Yenilmiştik. Ruslar arkasından dilediği kadar takviye alıyordu. Oysa Osmanlı ordusu; aynı anda Çanakkale’de, Kanalda, Irak ve Kafkas Cephesinde savaşıyordu.
Osmanlı ; 93 harbi, Balkan, Yunan, Yemen, Galiçya, Trablusgarp savaşlarından milyonlarca askeri şehit ve yaralı olarak çıkmıştı.
DOĞU KARADENİZ’DE OSMANLI RUS MÜCADELESİ
Sarıkamış yenilgisi sonrasında Rusların önünde silahsız, iaşesiz, yokluk içinde, takviyesiz, toparlanmaya çalışan üçüncü ordu vardı. Teşkilatı mahsusa müfrezeleri ile çete denilen sivil direnişçiler savunuyordu doğu Karadeniz topraklarını.
Bir akrebin kıskacı gibi, Rus ordusu bir koluyla güneyden Erzurum- Bayburt üstünden diğer koluyla da Karadeniz sahilinden, kuzeyden harekete geçti. Sahil kuvvetlerine Rus donanması eşlik ediyordu.
Osmanlı ve Rus ordusu arasında Karadeniz Sahilindeki savaşlar öncelikle Batum, Artvin, Ardahan, Borçka, Hopa yöresinde yoğunlaştı. Artık doğu Karadeniz’de ve doğu cephesinde her karış toprak savaş alanıydı. Derelerin savaşı, tepelerin, sırtların, dağların savaşıydı bu.Her dere, her vadi, her sırt doğal bir cepheydi.
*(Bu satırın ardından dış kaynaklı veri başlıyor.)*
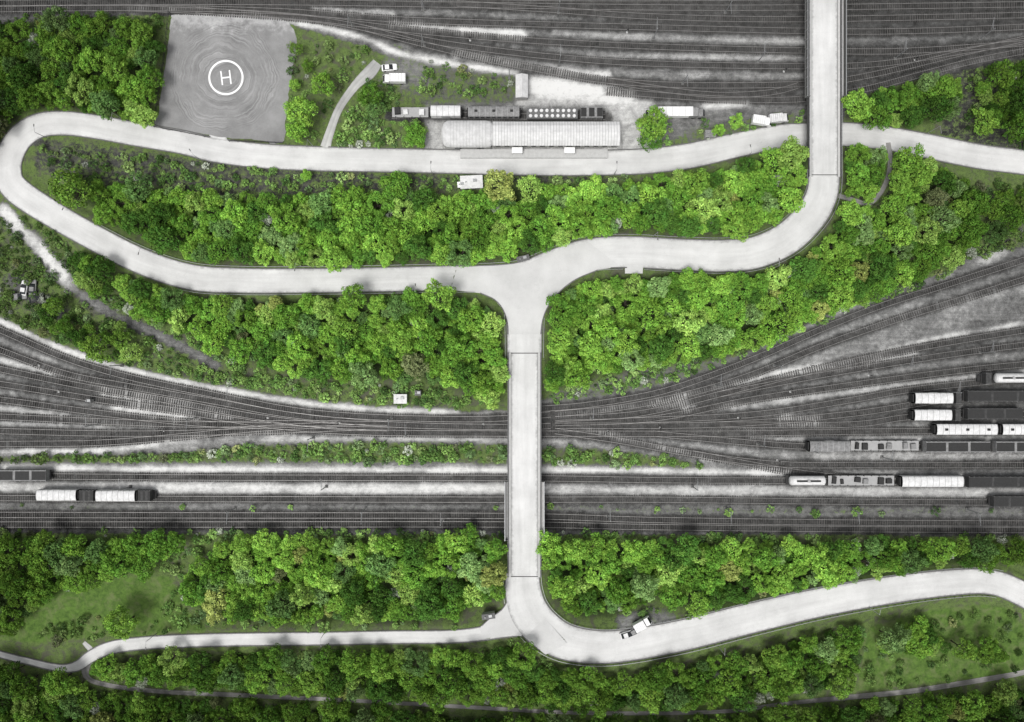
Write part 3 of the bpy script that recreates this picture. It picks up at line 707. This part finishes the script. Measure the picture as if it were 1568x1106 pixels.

Biri terkediliyor, diğerine geçiliyordu. Osmanlının savaştığı büyük cepheler Karadeniz’de asker kaynağını kurutmuştu. Geride ihtiyarlar, kadınlar, çocuklar çoğunluktaydı. Yoklu ve açlık had safhadaydı. Doğudan giren düşman her gün yaklaşıyordu. Batum’dan başlamak üzere bir muhacir seli batıya doğru akıyordu. Hem doğayla, hem hastalıkla, açlıkla, deniz bombardımanı altında batıya doğru akıyordu.
MUHACİRLİK YILLARI VE ORDULARIN DURUMU
Muhacirlik miladı idi karadenizin ve Doğu bölgemizin. Sadece Karadeniz’de iki milyon kişinin muhacir olduğu tahmin edilmektedir. Bu durum muhacer kabul eden diğer şehir ve bölgelerimizin de dengesini bozmuştur.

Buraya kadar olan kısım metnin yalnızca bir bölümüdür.